As many of you are aware, my team is part of a major project to build-out a file-based workflow system for a major UK broadcaster. One of the things which is daunting is the sheer amount of data that we are beginning to ingest and the fact that we are currently looking at a ‘grow forever’ archive; everything we ingest, we will keep forever.

Even though we are less than two years into the project, we are already thinking about the next refresh of technology. And what is really daunting is that with our data growth; once we start refreshing, I suspect that we will never stop.

Not only will we be storing petabytes of new content every year; we will be moving even more old content between technologies every year. We are already looking at moving many hundreds of terabytes into the full production system without impacting operations and with little to no downtime.

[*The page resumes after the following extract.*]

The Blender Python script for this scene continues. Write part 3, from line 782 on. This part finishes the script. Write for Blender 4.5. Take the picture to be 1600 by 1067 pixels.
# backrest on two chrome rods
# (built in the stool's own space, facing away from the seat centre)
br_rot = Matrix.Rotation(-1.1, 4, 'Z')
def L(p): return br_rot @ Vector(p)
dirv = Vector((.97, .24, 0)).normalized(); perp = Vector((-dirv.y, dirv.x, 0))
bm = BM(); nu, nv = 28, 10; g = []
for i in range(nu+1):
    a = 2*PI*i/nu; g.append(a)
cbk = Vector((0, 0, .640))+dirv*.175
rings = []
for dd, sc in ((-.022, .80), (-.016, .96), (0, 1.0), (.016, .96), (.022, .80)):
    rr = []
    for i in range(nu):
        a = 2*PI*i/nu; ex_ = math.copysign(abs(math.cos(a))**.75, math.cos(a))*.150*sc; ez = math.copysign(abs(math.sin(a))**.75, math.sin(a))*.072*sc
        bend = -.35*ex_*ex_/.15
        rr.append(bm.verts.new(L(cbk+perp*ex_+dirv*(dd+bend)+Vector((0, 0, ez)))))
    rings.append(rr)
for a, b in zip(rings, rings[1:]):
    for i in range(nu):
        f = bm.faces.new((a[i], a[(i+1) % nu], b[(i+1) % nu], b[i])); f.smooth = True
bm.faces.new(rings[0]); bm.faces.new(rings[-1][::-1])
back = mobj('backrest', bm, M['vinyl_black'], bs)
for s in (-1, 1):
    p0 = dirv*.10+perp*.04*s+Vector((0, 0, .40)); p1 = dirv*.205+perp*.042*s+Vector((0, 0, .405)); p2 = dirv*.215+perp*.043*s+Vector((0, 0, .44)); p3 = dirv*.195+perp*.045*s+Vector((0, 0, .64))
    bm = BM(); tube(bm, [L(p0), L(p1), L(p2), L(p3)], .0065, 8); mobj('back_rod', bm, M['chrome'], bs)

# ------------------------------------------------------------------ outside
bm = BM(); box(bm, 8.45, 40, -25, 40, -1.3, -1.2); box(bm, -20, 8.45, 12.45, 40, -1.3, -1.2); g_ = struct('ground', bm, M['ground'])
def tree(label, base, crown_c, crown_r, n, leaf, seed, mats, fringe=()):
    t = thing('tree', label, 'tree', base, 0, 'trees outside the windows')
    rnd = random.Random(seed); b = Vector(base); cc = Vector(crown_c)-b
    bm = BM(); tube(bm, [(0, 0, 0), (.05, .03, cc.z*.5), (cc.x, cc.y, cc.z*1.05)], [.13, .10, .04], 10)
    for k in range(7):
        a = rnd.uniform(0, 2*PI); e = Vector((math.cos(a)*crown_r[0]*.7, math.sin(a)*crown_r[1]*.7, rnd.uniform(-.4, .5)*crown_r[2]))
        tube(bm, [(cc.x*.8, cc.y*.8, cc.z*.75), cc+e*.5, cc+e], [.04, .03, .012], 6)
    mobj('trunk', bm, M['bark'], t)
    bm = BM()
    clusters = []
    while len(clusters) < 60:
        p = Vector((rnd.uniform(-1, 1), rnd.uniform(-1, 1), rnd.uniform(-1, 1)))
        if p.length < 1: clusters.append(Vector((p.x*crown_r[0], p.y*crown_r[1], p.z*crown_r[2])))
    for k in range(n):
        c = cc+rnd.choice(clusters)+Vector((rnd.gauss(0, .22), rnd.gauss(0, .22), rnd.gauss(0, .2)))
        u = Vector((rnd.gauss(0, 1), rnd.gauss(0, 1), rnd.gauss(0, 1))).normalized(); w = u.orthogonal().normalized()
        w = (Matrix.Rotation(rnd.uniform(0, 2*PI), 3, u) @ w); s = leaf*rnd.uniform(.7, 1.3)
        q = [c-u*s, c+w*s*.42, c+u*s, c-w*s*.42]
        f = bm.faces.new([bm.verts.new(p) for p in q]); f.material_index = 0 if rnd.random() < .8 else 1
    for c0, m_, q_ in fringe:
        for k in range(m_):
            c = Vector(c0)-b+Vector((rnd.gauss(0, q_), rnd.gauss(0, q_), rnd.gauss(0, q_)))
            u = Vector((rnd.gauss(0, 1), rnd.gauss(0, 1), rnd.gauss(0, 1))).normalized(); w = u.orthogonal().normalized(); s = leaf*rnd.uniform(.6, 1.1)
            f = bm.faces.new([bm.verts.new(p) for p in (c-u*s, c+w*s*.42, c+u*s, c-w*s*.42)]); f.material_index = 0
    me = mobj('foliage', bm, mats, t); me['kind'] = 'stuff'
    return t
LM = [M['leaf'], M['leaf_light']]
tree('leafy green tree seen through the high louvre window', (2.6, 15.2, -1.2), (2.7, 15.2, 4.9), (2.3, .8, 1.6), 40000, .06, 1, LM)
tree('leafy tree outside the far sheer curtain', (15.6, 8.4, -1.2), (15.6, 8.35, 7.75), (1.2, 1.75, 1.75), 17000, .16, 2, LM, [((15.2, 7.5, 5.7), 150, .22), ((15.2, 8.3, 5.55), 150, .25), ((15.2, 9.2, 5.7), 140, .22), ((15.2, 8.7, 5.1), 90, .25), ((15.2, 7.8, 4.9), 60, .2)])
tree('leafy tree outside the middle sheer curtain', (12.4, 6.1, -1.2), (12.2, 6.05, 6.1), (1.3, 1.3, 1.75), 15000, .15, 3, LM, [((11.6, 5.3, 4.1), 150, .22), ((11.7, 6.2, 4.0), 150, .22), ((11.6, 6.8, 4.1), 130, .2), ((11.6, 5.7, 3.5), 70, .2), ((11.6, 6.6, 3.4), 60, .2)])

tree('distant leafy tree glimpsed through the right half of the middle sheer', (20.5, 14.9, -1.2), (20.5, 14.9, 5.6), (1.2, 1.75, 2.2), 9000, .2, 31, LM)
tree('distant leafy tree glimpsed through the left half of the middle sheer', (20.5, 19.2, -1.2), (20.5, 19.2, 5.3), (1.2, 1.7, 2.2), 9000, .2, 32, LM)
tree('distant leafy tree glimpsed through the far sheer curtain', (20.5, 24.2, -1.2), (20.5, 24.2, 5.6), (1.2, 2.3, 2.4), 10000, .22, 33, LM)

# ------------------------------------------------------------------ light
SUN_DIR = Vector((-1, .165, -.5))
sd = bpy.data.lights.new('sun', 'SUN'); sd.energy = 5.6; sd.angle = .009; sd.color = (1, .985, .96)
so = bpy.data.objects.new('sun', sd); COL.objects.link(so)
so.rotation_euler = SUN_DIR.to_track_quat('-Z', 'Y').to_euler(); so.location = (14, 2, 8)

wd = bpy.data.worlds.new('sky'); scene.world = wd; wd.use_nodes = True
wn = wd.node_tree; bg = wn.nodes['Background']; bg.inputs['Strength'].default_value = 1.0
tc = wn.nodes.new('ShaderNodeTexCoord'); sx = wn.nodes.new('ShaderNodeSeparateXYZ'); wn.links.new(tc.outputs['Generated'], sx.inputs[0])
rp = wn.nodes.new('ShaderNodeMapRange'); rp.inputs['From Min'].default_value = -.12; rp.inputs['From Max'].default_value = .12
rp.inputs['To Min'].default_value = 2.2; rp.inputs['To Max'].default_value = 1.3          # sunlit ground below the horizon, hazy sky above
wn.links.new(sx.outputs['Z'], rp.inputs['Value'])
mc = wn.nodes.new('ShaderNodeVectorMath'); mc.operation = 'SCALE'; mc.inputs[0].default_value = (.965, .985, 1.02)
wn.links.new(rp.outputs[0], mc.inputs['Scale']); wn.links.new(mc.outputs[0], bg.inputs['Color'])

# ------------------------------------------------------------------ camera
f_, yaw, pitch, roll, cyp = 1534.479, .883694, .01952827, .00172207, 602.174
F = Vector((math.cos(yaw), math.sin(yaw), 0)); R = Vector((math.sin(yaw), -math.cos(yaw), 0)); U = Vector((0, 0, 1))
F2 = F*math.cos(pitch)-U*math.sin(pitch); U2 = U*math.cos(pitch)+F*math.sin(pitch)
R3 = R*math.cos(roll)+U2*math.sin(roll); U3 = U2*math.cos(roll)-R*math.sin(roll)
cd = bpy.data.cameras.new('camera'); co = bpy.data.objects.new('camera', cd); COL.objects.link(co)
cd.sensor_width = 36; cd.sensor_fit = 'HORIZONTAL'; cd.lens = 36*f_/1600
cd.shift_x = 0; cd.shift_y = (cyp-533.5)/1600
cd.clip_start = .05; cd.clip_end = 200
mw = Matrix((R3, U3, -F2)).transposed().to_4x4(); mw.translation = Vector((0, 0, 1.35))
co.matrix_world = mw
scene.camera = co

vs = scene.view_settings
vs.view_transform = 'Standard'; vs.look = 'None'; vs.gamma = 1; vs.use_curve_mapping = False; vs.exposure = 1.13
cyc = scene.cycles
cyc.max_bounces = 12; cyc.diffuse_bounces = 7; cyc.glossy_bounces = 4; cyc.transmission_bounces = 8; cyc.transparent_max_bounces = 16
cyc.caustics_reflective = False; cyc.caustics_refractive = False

We might be an edge case as we need to keep everything forever but as big data becomes a way of life for many companies; the migration effort will become considerable and the traditional migration techniques might not scale.

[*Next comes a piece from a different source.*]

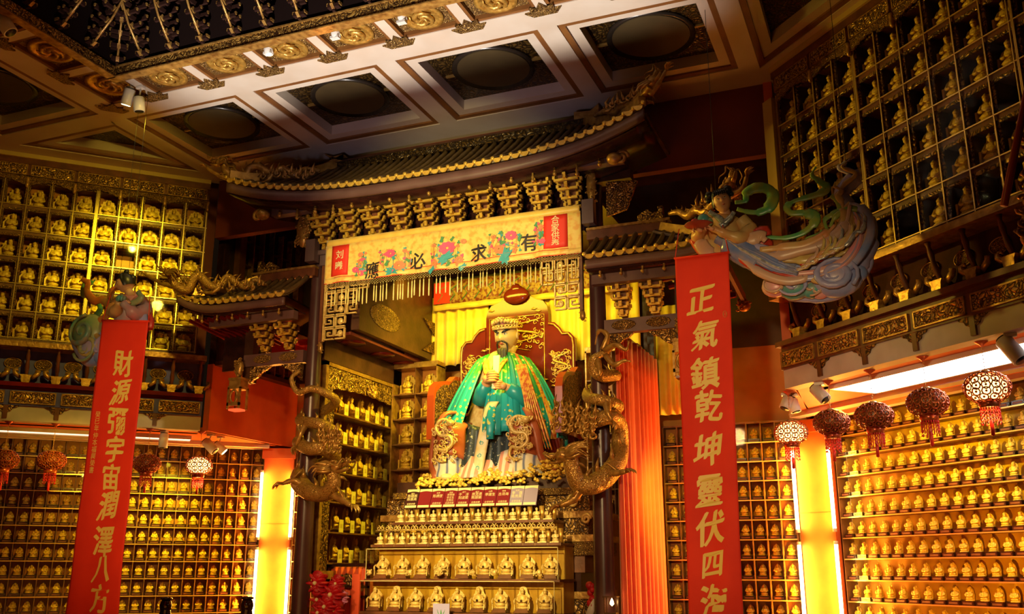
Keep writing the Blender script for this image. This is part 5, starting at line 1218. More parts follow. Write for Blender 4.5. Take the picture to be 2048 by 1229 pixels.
for i in range(15):
    u = i / 14; p = (SX - .03 + (u - .5) * .70, 11.405 + .03 * sin(u * 22), 2.92 - .12 * sin(u * pi)); m.tube(spiral(p, (1, 0, 0), (0, 0, 1), .04, 1.3 * (1 if i % 2 else -1), i, 10, .01), [.014, .006], 5)
de.part('panel_hem', m, PALE)
m = MB().grid(lambda u, v: Vector((SX - .03 + (u - .5) * (.72 + .34 * v), 11.42 - .16 * v + .05 * sin(u * 12) + .10 * (2 * u - 1) ** 2, 3.10 - .37 * v - .10 * sin(u * pi) * (1 - v))), 30, 5, 0, True, .012); de.part('under_skirt', m, PINKS)
m = MB().grid(lambda u, v: Vector((SX + .10 - .16 * v ** .6 + (u - .5) * .15, 11.46 - .16 * v - .02 * sin(u * pi), 3.72 - .98 * v)), 6, 14, 0, True, .012); sa = de.part('sash', m, M('white_sash', (.84, .72, .46), .45, 0, (.70, .54, .24), 7))
m = MB()
for i in range(5): z = 3.5 - i * .16; v = (3.72 - z) / .98; m.tube(spiral((SX + .10 - .16 * v ** .6, 11.43 - .16 * v, z), (1, 0, 0), (0, 0, 1), .03, 1.4, i, 10, .008), [.008, .004], 5)
de.part('sash_embroidery', m, TEAL, sa)
m = MB()
for s in (-1, 1): m.ell((kn[s].x - s * .02, 11.36, 2.76), (.09, .16, .05), 0, 14, 8)
de.part('shoes', m, PAPER)
m = MB()
for q in range(7):
    x0 = .50 + .04 * q; m.tube(smooth([(SX + .40 + .02 * q, 11.52, 4.20), (SX + .55 + .025 * q, 11.40, 3.75), (SX + x0 + .10, 11.42, 3.30), (SX + x0 + .16, 11.45, 3.12 - .01 * q)], 4), [.016, .014, .018, .008], 6, 0, .5)
de.part('trim_ribbon', m, CAPE3)
for s in (-1, 1): de.part('collar', MB().tube(smooth([(SX + s * .15, 11.98, 4.42), (SX + s * .14, 11.74, 4.32), (SX + s * .06, 11.62, 4.12), (SX - s * .02, 11.60, 3.95)], 4), [.03, .04, .045, .04], 8, 0, .5), CAPE3)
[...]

Data is going to have to flow automatically and between silos of storage technologies. Automated Storage Tiering was just the start; like it or not, the HSM problem is probably going to need to be tackled. And I can see some readers of my blog shuddering already!

 

 

 

 

 

 


8 Comments

  1. Ironically this makes me think of how you can migrate data between pools with Tivoli Storage Manager (did a lot with TSM in a previous life). For a recommendation that might be actually helpful, beautiful levels of abstraction for data management and ease around scalability.

    1. Woops…meant to include Isilon in that last sentence.

  2. Glyn Bowden says:

    I think the answer lies in CDMI and what is coming with that. I’ve been hearing some amazing use cases for this over the past couple of weeks and am looking at a couple of deployment scenarios that match what you’re doing. No point migrating with another proprietary technology just to end up in the same trap 2 years later. Open standards is the key!

  3. Monty Poppe says:

    Shall I read into your comment that SONAS has not tackled the HSM problem? Some of your readers may shudder but I certainly am not!

  4. Martin Glassborow says:

    Don’t believe I mentioned SONAS; we don’t use SONAS, we do use GPFS and TSM but we are not using the HSM function. SONAS does have HSM, how well it works and how well applications cope with having to wait for their files depends.

    For HSM to work, both applications and user workflows have to be well documented and understood. Historically for some reason in open-systems, this has been close to an insurmountable problem.

  5. I guess you’ve never heard of F5 ARX? CIFS/NFSv3 seamless tiering between NAS silos. Zero-touch migration forever. Please contact us for a quote. 😉

  6. Martin Glassborow says:

    I’ve head of F5 ARX….it’s not zero-touch and it’s not forever. And it’s not really scale-out.

  7. I guess I’d better know your performance requirements before shouting out. Out of context it seemed obvious. Cheerz!